I've recently bought a book called Buffettology by Mary Buffet and David Clark. Its about the techniques that have made Warren Buffett the world's most famous investor. It was written by Mary Buffett, a former daughter-in-law of Mr. Buffett and also a legendary businesswoman in her own right, in collaboration with a noted Buffettologist David Clark.
So who is Warren Buffett? Warren Buffett was born August 30, 1930 in Omaha, Nebraska to a stock broker and United States Representative father, Howard Buffett and Leila Buffett. He had a entrepreneurial spirit since his childhood. He began working for his father's stock brokerage at age of 11 and also in that same year, made his first stock purchase, buying Cities Services preferred shares for $38 each. When the price of the share reached $40, he sold them, only to watch as the price rocketed to $200 a few years later. From this he learned an important lesson, that it was important to invest in good companies for the long term. When he was 14, he used the $1200 he had saved up from two paper routes to buy 40 acres of farmland which he then rented to tenant farmers. Remember, this is sometime in the 1940s, $1200 is a large sum of money back then!
Warren Buffett graduated from Columbia Business School with a Master's degree in Economics in 1951. Along the way, he became interested in investing after reading The Intelligent Investor by Benjamin Graham, a well known investor at the time.
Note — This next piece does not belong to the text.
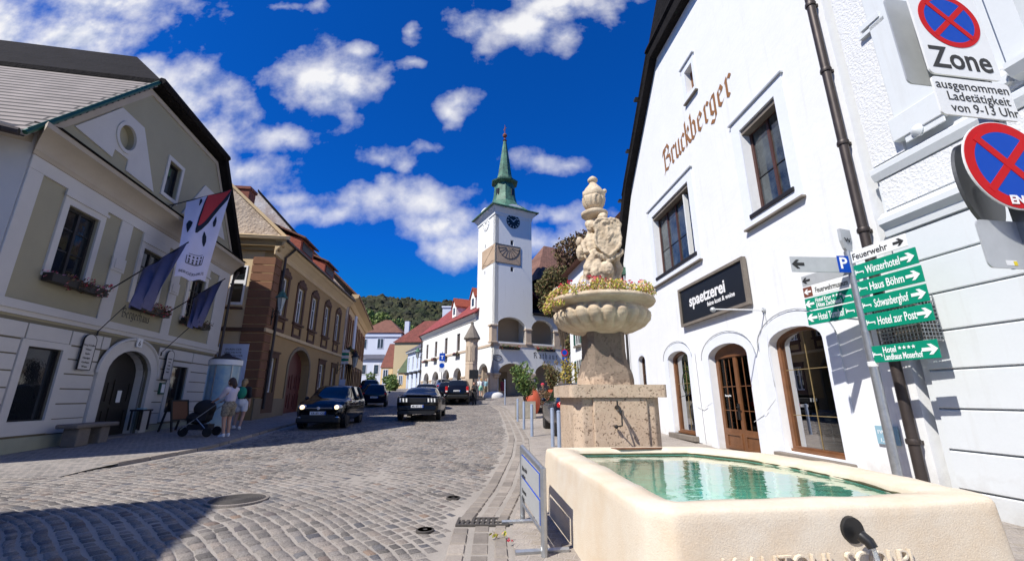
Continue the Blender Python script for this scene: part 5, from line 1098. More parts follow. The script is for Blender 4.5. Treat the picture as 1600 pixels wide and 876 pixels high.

Eventually, he bought over a textile manufacturing company called Berkshire Hathaway for $8 per share in 1962 and turned it into multi-billion dollar company whose share prices rose to a all time high of $8000 per share. Warren Buffett net worth, as estimated by Fortune Magazine on June 25, 2006 to be $44 billion, making him the second riches man in the world, after Microsoft founder Bill Gates.
In June of 2006, Warren Buffett announced plans to contribute 10 million Berkshire Hathaway Class B shares to Bill and Melinda Gates Foundation, a charitable organization run by Microsoft founder Bill Gates and his wife Melinda Gates. The shares were worth approximately US$30.7 billion as of June 2006, making it the largest charitable donation in history.
Warren Buffett practices a modified form of investment call Value Investment, an approach he learned from Benjamin Graham. From the book Buffetology, Warren Buffett secret to successful investment can be summed up in the following seven points:
He will only invest long-term in companies whose future earnings he can reasonably predict.
He found that companies whose earnings he can reasonably predict generally have excellent business economics working in its favor.
These companies' strong business economics can be seen through there consistent high returns on investors' equity, strong earnings, the presence of strong consumer monopoly and a management which functions with the investors economic interest in mind.
The price you pay for an equity determines the amount of returns you will receive on your investments. The lower the price, the bigger is your returns. The higher the price you pay, the lower will be your returns.
He chooses the type of business he would like to acquire first. Then he waits for the price and rate of returns he desires to determine his buy point.
He has come to believe that investing at the right price in businesses with strong economics in their favor will produce in the long term an annual compounding rate of return of 15% or more.
He found a way to acquire other people's money to manage so as to profit from his investment expertise. He did this by starting investment partnerships and acquiring insurance companies.
How Warren Buffett actually decides what companies he wants to buy and at what prices he is willing to pay for them is the subject of the rest of the book.